Wie konnte sich diese irrationale grüne Ideologie aus dem linksalternativen Milieu der frühen 1980er dermaßen hegemonial im ganzen Land ausbreiten?
Klaus Bittermann: Eine Frage, die ich nicht wirklich beantworten kann. Vielleicht, weil es einfacher ist, auf seine Gefühle zu hören als auf seinen Verstand? Auch die Suche nach Identität spielt da vermutlich eine Rolle. Man entgeht da der Anstrengung, etwas begreifen zu wollen und schürft stattdessen im eigenen Ich. Aber das Ich, das nicht mehr in der Lage ist, von sich zu abstrahieren, ist immer anfällig für das Naturhafte, das Irrationale, das Gefühlige.

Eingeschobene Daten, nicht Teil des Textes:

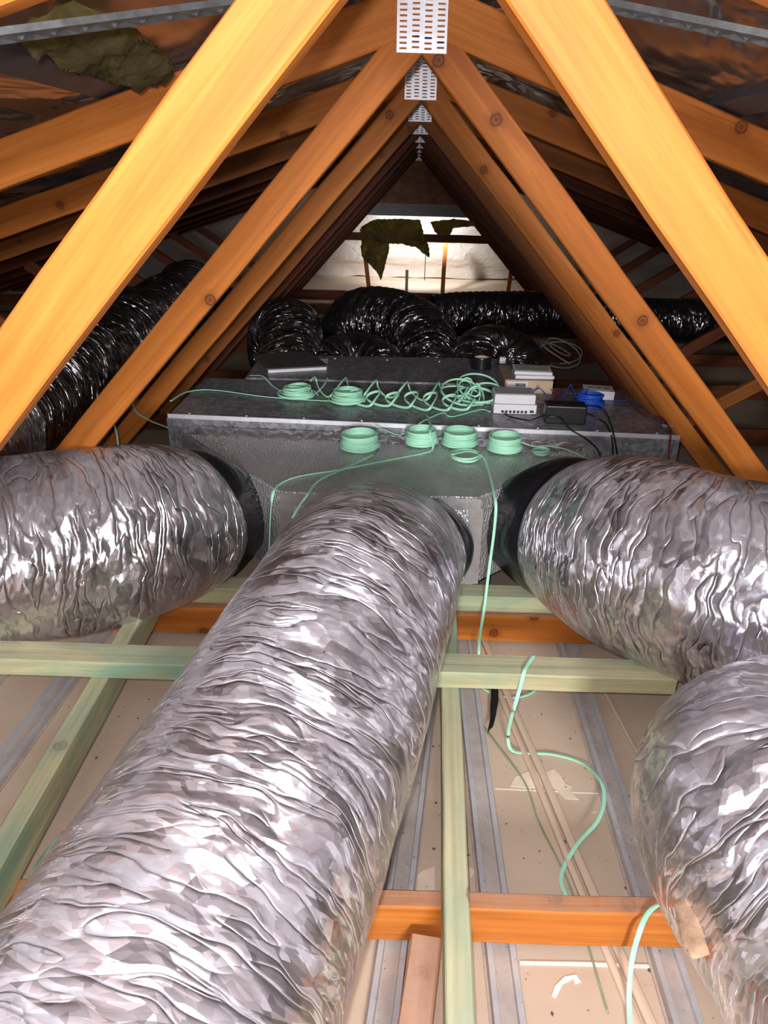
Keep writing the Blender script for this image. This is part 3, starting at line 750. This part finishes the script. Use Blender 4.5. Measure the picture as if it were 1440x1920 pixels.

Dadurch kommen solche Missverständnisse zustande, dass die Klimaaktivisten "den Planeten retten" wollen, in Wirklichkeit aber sich selbst, denn der Planet kommt auch ohne Menschen aus.
Gab es für Pohrt so etwas wie einen deutschen Nationalcharakter?
Klaus Bittermann: Zumindest eine nationale Identität, die sich in der bürgerlichen Gesellschaft herausgebildet hat. Der im Begriff bereits enthaltene Nationalismus ist die granitene Basis.
Das Spezifische, Ahistorische ist gerade seine Besonderheit, seine Eigenart, und sie erklärt, wieso er unter wechselnden Bedingungen immer derselbe bleiben konnte und dabei so zeitlos wie modern, von gleichbleibender Antiquiertheit und Aktualität in einem.
Wolfgang Pohrt
Ein besonderes Augenmerk richtete Pohrt auf die linke Israelkritik in Deutschland. Was war seine Position?
Klaus Bittermann: Eine linke Israel-Kritik gab es schon in den 1970ern, aber 1982 wurde sie mit dem Libanonkrieg virulent. Man warf den Israelis eine "Ausrottungspolitik der Palästinenser" vor und machte sich Gedanken darüber, wie man einen Stillstand der israelischen Kriegspolitik bewirken könne.
Da es aber eine Geschichte gab, in der die Deutschen die Täter waren, warf Pohrt den von historischer Schuld sich frei wähnenden Linken vor, dass sie sich quasi das "Sorgerecht" und die "Vormundschaft" aneignen wollten. Als Söhne der Nazieltern verpflichte der Massenmord an den Juden Deutschland dazu, "Israel mit Lob und Tadel moralisch beizustehen, damit das Opfer nicht rückfällig werde." (Wolfgang Pohrt)
Können Sie zum Schluss noch eine Einschätzung abgeben, was Wolfgang Pohrt von "Fridays For Future", der Woke-Bewegung, dem Postkolonialismus und dem Gendertum gehalten hätte?
Klaus Bittermann: Vermutlich nicht viel. Interessant wäre seine Einschätzung gewesen. In jedem Fall hat sich an der Gültigkeit seiner Kritik hinsichtlich solcher Phänomene und Bewegungen wenig geändert, soweit sie sich von der Angst leiten lassen, denn Angst ist nicht nur ein schlechter Ratgeber, sondern immer reaktionär, wenn sie zum Leitfaden der Politik und des Handelns wird.